Great: Uber Eats robots are delivering food in Philly
Robots are wheeling food down Philadelphia sidewalks now. Serve Robotics, the outfit doing autonomous delivery for Uber Eats, is expanding into Philly, which means you may soon find yourself stepping around a cooler on wheels on your way to the corner store.
The bots cruise at a pedestrian pace, navigate around people, and do not apparently mouth off when you ask them to move, which is already an improvement over some experiences.
Uber Eats Robot Delivering Food in Philly:
Look, Uber Eats or technology in general is not the enemy here. This stuff is genuinely cool, and the knee-jerk “robots are stealing our jobs” panic has already jumped the shark.

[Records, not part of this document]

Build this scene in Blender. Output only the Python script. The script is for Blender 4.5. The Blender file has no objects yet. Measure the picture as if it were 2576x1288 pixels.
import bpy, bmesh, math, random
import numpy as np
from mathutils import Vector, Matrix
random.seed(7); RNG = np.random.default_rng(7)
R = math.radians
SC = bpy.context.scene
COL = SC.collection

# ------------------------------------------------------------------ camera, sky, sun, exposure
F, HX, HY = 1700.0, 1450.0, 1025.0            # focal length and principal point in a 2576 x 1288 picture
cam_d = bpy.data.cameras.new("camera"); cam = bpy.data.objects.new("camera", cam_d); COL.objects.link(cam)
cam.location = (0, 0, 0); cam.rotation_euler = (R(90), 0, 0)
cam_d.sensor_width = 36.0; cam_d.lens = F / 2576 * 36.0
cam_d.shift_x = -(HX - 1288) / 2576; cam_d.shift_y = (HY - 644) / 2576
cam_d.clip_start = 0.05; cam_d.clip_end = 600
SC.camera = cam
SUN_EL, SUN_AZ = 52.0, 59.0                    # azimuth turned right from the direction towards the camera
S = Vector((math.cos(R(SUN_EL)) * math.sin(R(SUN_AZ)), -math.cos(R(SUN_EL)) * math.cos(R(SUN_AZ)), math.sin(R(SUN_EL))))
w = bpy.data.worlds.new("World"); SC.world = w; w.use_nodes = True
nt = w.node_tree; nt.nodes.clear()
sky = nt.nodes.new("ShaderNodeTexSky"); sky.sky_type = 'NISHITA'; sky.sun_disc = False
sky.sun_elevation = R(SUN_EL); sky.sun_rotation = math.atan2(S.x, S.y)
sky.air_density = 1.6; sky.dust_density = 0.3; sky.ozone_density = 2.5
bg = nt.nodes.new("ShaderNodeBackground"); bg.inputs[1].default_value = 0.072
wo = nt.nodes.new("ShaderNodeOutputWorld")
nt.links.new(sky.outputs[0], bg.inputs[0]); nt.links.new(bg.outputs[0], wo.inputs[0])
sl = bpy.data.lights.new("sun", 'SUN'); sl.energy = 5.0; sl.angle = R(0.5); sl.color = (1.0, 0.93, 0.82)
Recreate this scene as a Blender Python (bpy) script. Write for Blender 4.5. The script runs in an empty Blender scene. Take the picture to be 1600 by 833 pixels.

Don’t get me wrong, I am fully aware that automation shifts the labor landscape and humans should be thoughtful about how these systems get deployed while recognizing who bears the cost when things change but a little Uber Eats cooler-bot ferrying a cheesesteak across Rittenhouse Square is not the beginning of the robot apocalypse. It’s just a cooler-bot navigating construction zones and jaywalkers in Center City.
Give it some credit. It’s not like any of us have a choice. AI is coming and the human overlords creating these massive data centers to power these robots, drones, and autonomous vehicles literally don’t care about the impacts on society anyways.
That said, the areas of concern for us should be focused on whether we’re keeping sidewalks accessible, making sure workers get a fair shake as the industry evolves, and ensuring local businesses aren’t getting squeezed into oblivion by platform fees while a VC-backed robot handles the last mile.
Those are real conversations worth having. The tech itself? Fine. Cool, even.
The actual problem with Uber Eats and the rest of these apps isn’t even the delivery method but rather the whole premise to begin with.
Philly is one of the greatest food cities in the country. This is not up for debate. You can walk out your front door in basically any neighborhood, pick any direction and find something genuinely great to eat. That density and variety is the city’s whole deal.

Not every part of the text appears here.